Man erwartet, dass sich das industrielle Metaverse bis zum Ende dieses Jahrzehnts zu einem 100-Milliarden-Dollar-Markt entwickelt, der schneller wachsen wird als das Metaverse für Verbraucher und Unternehmen zusammen. Es hat das Potenzial, eine der größten Triebkräfte für Nachhaltigkeit und die digitale Transformation ganzer Unternehmen und Branchen zu werden.
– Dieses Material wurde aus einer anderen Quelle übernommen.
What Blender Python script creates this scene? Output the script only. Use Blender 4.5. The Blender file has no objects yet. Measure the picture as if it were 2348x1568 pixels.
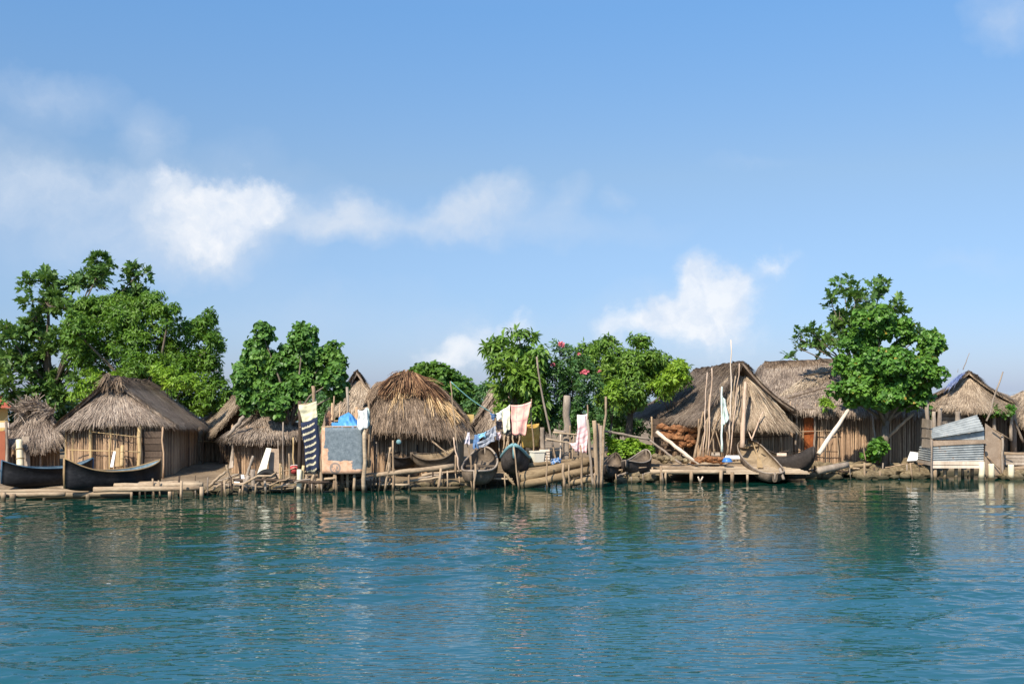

So kann diese digitale Welt neue Dimensionen der Produktivität, Innovation und Nachhaltigkeit schaffen. Hier sind einige der wichtigsten Anwendungsfälle für die Industrie:

  • Beschleunigung von Innovation: Ein breites Spektrum von Szenarien lässt sich virtuell testen, was zu einer schnelleren Entwicklung neuer Produkte, einer effizienteren Gestaltung neuer Anlagen und einer frühzeitigen Integration der Grundsätze der Kreislaufwirtschaft in die Produkt- und Anlagengestaltung führt.
  • Verbessertes Design und Engineering: Durch die interaktive Zusammenarbeit werden alle Beteiligten einbezogen, was eine bessere und schnellere Produktentwicklung und Markteinführung ermöglicht. Simulationen erleichtern risikofreie Iterationen und geben jeder beteiligten Person die Möglichkeit, als Erfinder oder Experte einen Beitrag zu leisten – vom Entwurf bis zum Betrieb und Recycling.
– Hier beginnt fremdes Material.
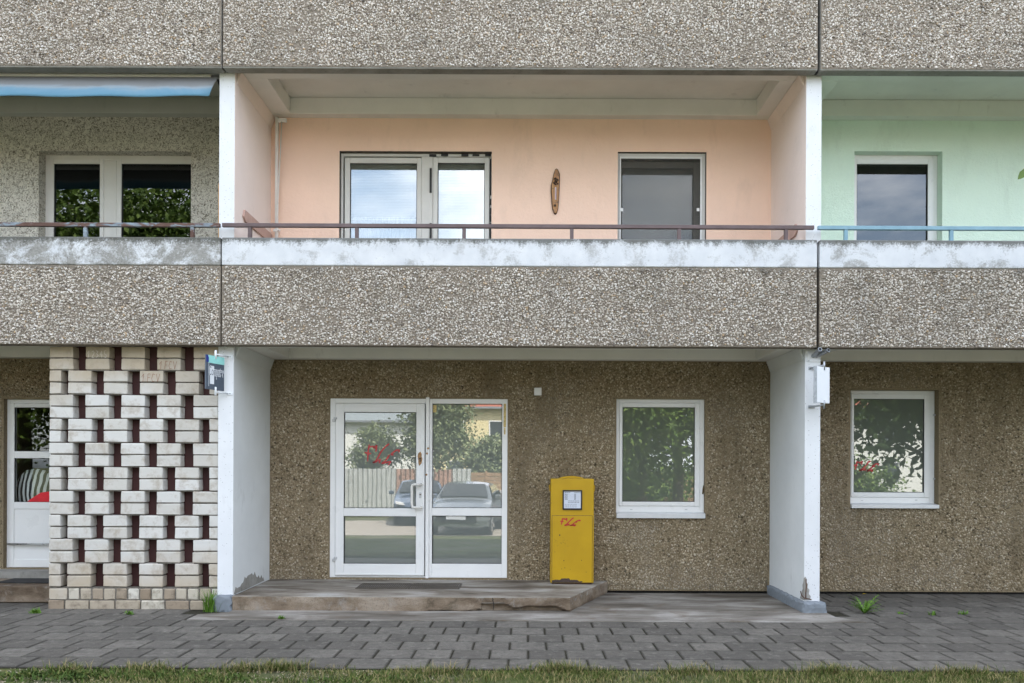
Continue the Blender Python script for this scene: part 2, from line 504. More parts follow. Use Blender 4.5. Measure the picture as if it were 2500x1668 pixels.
# ---- parapet panels, lower row (with painted band) and the row above
gaps = [(-0.006, 0.006), (-0.007, 0.006), (0.016, 0.006)]
def edges(i):
    a, b = BAY[i]
    l = a + (0.006 if i != 2 else 0.014); r = b - (0.006 if i == 0 else 0.012)
    return l, r
bands = ['band_left', 'band_mid', 'band_right']
blab = ['grey parapet with flaking white paint along its top', 'parapet with a white painted band and dark lichen along its top', 'parapet with blotchy bluish white band under the blue rail']
for i in range(3):
    l, r = edges(i)
    m = MB().box(l, r, 0.0, 0.12, Z_PB, Z_BAND)
    p = m.build('parapet_panel', [MT['mortar']], building, 0.006, 2, blab[i])
    q = MB().box(l, r, -0.009, 0.12, Z_BAND + .0005, Z_PT)
    q.build('painted_band', [MT[bands[i]]], p, 0.012, 3)
    a, b = max(l, GX0), min(r, GX1)
    pebbles('gravel_facing', a, b, Z_PB, Z_BAND - .004, 0.0, [], 0.0200, MT['pebble'], p, 11 + i)
    m = MB().box(l, r, 0.0, 0.12, Z_UB, Z_UT)
    p = m.build('parapet_panel', [MT['concrete']], building, 0.012, 3, 'gravel-faced parapet of the storey above')
    q = MB().box(l + .003, r - .003, -0.004, 0.06, Z_UB + .014, Z_UT - .02).build('mortar_bed', [MT['mortar']], p, 0.003)
    pebbles('gravel_facing', a + .004, b - .004, Z_UB + .016, min(Z_UT - .03, 6.45), -0.004, [], 0.0200, MT['pebble'], p, 21 + i)
# dark filler at the back of the vertical joints
for (a, b, yy) in ((BAY[0][1] - .007, BAY[0][1] + .007, .05), (BAY[1][1] - .013, BAY[1][1] + .015, .07)):
    for z0, z1 in ((Z_PB + .004, Z_PT - .03), (Z_UB + .01, Z_UT - .02)):
        MB().box(a, b, yy, yy + .05, z0, z1).build('joint_filler', [MT['dark_joint']], building)

# ---- partition walls between the loggias
def partition(xc, z0, z1, ml, mr, flare_l=True, flare_r=True, lab=None):
    """ml, mr: materials of the left and right face"""
    w, fl, fh = 0.080, 0.048, 0.135
    m = MB()
    m.box(xc - w, xc + w, PY, WY + .02, z0, z1, (1, 2, 0, 0, 0, 0))
    for s, f, mi in ((-1, flare_l, 1), (1, flare_r, 2)):
        if not f: continue
        x0, x1 = xc + s * (w + .001), xc + s * (w + fl)
        poly = [(x0, z1 - fh), (x1, z1 - .01), (x1, z1 - .001), (x0, z1 - .001)]
        if s < 0: poly = poly[::-1]
        m.prism(poly, 'y', PY + .055, WY, mi)
    o = m.build('partition_wall', [MT['white_paint'], ml, mr], building, 0.006, 2, lab)
    return o
pl = partition(-3.075, 0.0, Z_S1, MT['inner_white'], MT['inner_white'], lab='white ground floor pillar wall beside the brick screen')
pr = partition(2.925, 0.0, Z_S1, MT['inner_white'], MT['inner_white'], lab='white ground floor pillar wall on a grey plinth')
partition(-3.075, Z_FL - .2, Z_S2, MT['stucco'], MT['pink_side'], flare_l=False, lab='partition of the pink loggia, left side')
partition(2.925, Z_FL - .2, Z_S2, MT['pink_side'], MT['mint'], flare_r=False, lab='partition between the pink and the mint loggia')
for xc in (BAY[0][0], BAY[2][1]):
    partition(xc, 0.0, Z_S1, MT['inner_white'], MT['inner_white'])
    partition(xc, Z_FL - .2, Z_S2, MT['stucco'], MT['mint'])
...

  • Verbesserung der Abläufe: Durch die Simulation einer Fabrik oder eines anderen Arbeitsplatzes können die Teammitglieder die Abläufe analysieren und kontinuierlich verbessern, ohne die Produktion zu unterbrechen.
  • Zugang zu Talenten und Schulungen: Das industrielle Metaversum bietet Fernzugriff auf spezialisierte Fähigkeiten und virtuelle Schulungen, wodurch sich geografische Beschränkungen überwinden lassen. Es fördert die Entwicklung von Fähigkeiten, unterstützt die Ausbildung in verschiedenen Bereichen und wirkt dem Fachkräftemangel in einer alternden Gesellschaft entgegen.
  • Ermöglichung von Nachhaltigkeit: Ein energieeffizientes Metaverse, das von erneuerbaren Quellen gespeist wird, wird Unternehmen dabei helfen, nachhaltiger zu werden, indem es eine intelligentere und schnellere Entscheidungsfindung ermöglicht, die Grundsätze der Kreislaufwirtschaft in Design und Betrieb integriert und die Energie- und Ressourceneffizienz verbessert.